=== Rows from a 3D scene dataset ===
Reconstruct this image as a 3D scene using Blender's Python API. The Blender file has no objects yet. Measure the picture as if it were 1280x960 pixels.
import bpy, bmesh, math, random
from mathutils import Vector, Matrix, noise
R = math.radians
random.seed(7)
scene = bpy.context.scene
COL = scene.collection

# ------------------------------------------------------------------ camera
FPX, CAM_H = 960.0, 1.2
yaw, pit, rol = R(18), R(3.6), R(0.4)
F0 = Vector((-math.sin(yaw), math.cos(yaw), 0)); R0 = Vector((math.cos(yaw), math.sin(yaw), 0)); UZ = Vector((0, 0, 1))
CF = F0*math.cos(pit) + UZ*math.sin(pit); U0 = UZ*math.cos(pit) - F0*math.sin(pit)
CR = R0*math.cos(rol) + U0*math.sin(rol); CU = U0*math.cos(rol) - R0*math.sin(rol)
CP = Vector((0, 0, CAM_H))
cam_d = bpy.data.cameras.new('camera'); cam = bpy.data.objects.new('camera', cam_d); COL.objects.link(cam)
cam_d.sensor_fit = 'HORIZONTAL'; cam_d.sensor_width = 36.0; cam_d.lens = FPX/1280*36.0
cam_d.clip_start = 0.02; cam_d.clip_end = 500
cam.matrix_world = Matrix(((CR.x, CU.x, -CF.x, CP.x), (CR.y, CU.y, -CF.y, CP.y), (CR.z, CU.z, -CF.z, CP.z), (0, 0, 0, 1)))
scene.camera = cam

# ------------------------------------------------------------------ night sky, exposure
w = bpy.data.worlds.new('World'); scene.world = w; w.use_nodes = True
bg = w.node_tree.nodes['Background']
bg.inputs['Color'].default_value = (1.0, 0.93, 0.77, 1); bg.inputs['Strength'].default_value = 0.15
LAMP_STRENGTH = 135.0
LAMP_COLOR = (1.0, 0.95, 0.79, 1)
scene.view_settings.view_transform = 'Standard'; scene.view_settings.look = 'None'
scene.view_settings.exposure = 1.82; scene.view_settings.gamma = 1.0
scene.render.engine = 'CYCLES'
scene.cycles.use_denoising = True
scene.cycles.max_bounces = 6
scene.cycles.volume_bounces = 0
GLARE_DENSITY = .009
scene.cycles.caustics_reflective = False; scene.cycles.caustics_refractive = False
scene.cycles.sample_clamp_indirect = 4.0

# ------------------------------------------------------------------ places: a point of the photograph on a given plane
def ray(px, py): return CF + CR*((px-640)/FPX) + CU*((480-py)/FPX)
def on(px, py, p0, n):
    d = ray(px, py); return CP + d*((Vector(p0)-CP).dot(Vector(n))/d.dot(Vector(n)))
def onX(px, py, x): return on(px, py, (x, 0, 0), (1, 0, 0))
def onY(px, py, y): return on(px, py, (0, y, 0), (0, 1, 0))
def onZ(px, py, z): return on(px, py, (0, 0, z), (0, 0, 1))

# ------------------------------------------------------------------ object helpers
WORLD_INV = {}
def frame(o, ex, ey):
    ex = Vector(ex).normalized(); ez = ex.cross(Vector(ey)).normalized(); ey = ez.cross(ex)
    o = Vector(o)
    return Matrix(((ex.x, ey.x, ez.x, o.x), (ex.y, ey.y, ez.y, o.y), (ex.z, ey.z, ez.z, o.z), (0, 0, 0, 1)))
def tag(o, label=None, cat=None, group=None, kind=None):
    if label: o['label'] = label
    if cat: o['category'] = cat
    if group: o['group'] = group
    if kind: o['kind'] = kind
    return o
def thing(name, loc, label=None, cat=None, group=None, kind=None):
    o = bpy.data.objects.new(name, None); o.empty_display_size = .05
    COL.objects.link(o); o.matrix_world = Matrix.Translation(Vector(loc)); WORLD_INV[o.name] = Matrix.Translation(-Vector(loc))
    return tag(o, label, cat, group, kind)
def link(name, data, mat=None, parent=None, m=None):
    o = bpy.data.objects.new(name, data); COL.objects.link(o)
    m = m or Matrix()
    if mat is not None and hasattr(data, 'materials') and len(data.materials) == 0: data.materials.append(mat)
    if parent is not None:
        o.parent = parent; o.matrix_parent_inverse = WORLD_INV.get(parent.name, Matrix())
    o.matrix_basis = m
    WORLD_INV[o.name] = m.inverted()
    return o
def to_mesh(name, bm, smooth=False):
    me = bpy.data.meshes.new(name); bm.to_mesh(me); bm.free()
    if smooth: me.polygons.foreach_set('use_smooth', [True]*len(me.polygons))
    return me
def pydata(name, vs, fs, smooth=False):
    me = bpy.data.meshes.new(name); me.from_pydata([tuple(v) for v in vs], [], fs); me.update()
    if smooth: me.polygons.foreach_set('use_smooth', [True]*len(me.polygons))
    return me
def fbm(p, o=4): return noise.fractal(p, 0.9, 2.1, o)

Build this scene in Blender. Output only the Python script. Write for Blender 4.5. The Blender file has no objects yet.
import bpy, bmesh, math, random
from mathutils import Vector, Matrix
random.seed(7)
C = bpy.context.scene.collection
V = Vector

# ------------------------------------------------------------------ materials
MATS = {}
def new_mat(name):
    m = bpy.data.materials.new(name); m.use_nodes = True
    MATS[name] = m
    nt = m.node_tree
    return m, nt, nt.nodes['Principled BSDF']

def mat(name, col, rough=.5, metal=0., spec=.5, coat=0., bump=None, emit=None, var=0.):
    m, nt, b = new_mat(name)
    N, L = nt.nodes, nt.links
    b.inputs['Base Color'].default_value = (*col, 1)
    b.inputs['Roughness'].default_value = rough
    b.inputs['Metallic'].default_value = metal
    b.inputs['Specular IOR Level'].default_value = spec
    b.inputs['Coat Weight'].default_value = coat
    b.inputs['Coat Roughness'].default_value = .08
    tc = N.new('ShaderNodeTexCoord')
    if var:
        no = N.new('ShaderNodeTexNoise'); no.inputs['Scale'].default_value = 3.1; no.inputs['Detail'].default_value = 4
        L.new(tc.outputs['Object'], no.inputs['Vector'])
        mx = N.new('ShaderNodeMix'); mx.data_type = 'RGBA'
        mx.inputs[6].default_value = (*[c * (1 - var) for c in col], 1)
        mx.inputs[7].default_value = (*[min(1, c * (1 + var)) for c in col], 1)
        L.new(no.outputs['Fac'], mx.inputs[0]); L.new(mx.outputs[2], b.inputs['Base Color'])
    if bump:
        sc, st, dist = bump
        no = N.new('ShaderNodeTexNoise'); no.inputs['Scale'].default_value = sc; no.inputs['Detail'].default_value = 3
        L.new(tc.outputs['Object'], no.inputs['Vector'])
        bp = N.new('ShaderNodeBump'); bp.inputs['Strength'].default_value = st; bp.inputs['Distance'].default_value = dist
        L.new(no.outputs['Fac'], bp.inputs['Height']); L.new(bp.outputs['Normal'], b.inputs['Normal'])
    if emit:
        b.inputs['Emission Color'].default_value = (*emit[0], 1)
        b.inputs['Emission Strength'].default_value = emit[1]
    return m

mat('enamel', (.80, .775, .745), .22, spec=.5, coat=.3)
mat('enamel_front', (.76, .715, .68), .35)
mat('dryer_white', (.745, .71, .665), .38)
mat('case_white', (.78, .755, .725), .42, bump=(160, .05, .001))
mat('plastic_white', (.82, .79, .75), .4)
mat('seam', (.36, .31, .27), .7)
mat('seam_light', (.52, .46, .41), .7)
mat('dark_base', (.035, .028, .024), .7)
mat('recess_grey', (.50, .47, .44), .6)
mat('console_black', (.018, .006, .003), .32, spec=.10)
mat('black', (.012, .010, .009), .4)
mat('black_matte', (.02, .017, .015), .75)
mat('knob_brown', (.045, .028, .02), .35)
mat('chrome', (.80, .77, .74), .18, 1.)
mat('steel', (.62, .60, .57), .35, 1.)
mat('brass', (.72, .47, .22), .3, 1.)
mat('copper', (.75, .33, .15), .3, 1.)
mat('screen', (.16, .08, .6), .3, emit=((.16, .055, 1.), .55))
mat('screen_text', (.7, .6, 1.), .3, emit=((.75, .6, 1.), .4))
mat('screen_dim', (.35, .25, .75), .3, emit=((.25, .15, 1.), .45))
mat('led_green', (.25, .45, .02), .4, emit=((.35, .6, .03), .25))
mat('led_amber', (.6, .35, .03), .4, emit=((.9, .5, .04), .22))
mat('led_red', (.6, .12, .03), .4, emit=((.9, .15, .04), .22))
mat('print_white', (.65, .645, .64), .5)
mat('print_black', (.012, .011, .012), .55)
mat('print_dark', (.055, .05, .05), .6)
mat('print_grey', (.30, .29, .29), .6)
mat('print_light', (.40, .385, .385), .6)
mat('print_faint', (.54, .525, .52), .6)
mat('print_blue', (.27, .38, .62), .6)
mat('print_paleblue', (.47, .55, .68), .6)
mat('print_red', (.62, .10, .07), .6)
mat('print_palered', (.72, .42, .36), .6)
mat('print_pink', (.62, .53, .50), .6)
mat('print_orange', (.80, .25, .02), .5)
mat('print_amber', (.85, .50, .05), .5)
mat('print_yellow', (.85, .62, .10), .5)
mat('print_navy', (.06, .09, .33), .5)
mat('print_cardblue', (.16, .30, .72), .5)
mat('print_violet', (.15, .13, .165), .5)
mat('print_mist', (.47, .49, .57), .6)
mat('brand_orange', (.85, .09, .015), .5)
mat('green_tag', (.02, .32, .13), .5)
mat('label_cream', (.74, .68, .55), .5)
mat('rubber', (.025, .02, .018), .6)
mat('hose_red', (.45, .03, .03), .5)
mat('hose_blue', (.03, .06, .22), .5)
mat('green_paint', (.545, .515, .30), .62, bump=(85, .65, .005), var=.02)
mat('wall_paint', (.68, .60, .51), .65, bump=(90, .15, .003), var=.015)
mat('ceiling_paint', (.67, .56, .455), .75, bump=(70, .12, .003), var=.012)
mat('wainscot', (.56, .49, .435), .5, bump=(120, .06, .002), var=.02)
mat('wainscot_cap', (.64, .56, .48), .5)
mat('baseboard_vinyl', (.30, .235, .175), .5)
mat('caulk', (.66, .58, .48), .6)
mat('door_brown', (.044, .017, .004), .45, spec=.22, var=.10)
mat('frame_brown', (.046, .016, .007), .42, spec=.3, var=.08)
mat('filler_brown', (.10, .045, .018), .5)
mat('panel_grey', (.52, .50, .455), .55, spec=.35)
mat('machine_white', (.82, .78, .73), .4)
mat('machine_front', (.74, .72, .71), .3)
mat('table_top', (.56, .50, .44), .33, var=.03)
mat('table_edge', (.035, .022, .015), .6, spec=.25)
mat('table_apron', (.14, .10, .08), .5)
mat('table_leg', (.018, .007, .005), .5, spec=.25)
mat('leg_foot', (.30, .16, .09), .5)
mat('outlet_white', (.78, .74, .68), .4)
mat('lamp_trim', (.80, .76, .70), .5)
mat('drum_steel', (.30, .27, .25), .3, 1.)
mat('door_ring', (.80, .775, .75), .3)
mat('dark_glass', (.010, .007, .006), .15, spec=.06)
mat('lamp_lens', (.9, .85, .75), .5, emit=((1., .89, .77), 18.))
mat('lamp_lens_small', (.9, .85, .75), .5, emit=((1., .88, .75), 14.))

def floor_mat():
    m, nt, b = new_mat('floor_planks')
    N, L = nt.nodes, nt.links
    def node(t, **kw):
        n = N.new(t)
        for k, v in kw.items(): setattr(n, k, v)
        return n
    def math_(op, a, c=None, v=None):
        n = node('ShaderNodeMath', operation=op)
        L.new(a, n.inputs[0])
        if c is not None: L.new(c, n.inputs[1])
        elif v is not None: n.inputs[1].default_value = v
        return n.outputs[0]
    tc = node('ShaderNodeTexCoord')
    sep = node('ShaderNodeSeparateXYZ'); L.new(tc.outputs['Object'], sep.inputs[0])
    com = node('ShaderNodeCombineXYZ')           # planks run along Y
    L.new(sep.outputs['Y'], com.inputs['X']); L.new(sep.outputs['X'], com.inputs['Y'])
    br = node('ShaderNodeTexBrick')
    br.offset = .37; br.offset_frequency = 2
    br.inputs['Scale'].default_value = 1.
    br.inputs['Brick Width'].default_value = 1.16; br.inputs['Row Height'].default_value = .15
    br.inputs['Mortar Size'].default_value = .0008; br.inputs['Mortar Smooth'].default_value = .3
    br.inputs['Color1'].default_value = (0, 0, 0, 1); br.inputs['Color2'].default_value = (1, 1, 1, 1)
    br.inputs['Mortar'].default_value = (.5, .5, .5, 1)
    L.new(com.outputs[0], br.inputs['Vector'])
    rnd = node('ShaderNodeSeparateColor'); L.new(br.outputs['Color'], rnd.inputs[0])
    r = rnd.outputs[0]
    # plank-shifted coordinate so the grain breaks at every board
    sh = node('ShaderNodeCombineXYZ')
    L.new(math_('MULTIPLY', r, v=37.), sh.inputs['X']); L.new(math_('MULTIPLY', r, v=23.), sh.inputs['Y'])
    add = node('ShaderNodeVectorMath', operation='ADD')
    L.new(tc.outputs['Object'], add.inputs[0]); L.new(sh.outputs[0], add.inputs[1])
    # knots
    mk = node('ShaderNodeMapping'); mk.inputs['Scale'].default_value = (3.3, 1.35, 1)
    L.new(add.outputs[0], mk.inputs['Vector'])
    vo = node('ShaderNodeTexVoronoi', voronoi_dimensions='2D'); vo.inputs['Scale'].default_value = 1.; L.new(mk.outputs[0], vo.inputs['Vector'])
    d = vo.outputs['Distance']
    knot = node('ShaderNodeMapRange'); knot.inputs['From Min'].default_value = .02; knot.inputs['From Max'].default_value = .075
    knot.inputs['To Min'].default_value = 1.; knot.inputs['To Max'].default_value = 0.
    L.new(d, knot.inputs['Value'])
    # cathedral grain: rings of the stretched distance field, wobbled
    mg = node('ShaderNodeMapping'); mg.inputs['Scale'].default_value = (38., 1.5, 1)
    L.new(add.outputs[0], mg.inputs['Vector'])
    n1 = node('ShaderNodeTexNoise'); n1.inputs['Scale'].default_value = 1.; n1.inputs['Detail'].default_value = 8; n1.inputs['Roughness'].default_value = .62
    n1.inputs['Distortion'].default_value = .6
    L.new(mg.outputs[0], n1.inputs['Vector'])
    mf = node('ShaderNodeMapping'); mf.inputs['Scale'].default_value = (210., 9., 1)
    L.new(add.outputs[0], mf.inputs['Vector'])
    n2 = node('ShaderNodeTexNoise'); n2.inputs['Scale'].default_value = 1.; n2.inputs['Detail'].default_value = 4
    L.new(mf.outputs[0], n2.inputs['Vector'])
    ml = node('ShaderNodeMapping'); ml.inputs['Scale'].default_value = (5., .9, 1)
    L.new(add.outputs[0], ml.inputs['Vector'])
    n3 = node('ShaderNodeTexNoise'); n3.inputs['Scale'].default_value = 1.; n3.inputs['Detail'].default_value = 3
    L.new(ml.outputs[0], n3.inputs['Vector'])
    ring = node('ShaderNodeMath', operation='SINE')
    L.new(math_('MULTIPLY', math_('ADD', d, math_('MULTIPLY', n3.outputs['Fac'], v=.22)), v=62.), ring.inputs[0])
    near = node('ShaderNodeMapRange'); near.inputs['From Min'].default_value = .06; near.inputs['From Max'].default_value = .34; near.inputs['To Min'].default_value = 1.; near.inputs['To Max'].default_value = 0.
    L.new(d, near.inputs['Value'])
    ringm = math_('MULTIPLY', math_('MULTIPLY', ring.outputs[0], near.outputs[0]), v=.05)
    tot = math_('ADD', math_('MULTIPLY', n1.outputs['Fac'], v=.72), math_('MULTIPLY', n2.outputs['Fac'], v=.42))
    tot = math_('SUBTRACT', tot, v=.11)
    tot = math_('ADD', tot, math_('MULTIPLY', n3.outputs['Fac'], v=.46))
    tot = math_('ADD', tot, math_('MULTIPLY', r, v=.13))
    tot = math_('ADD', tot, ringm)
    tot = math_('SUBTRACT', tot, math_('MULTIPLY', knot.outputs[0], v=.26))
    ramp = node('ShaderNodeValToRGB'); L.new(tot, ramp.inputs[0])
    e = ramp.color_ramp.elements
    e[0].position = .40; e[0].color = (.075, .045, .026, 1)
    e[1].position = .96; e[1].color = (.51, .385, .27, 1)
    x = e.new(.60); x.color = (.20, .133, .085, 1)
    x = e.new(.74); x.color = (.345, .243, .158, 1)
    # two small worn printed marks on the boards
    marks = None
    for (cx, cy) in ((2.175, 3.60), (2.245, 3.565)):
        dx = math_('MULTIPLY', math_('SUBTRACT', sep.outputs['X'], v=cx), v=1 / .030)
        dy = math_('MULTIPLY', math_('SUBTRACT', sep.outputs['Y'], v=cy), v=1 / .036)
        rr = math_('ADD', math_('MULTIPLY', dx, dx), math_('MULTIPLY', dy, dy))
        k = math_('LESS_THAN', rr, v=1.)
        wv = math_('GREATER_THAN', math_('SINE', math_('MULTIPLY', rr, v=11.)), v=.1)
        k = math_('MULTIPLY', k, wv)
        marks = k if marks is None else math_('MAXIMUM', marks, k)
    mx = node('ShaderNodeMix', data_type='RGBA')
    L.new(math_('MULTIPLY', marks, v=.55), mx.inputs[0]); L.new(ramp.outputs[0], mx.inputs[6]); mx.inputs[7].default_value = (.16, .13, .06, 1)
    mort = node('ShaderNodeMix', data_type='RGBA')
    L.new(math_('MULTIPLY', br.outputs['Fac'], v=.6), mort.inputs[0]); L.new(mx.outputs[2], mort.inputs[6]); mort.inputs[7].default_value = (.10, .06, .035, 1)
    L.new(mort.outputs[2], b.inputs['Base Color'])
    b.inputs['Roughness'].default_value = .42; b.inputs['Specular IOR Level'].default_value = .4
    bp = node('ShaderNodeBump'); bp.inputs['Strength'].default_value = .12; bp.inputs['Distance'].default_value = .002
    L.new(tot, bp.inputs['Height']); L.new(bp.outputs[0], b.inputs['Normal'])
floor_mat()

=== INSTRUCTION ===
Everything from the line with "Build this scene" through the line with "return m, nt, nt.nodes['Principled BSDF']" is to be output exactly; leave out all other lines.

=== THE COMPLETED TASK ===
Build this scene in Blender. Output only the Python script. Write for Blender 4.5. The Blender file has no objects yet.
import bpy, bmesh, math, random
from mathutils import Vector, Matrix
random.seed(7)
C = bpy.context.scene.collection
V = Vector

# ------------------------------------------------------------------ materials
MATS = {}
def new_mat(name):
    m = bpy.data.materials.new(name); m.use_nodes = True
    MATS[name] = m
    nt = m.node_tree
    return m, nt, nt.nodes['Principled BSDF']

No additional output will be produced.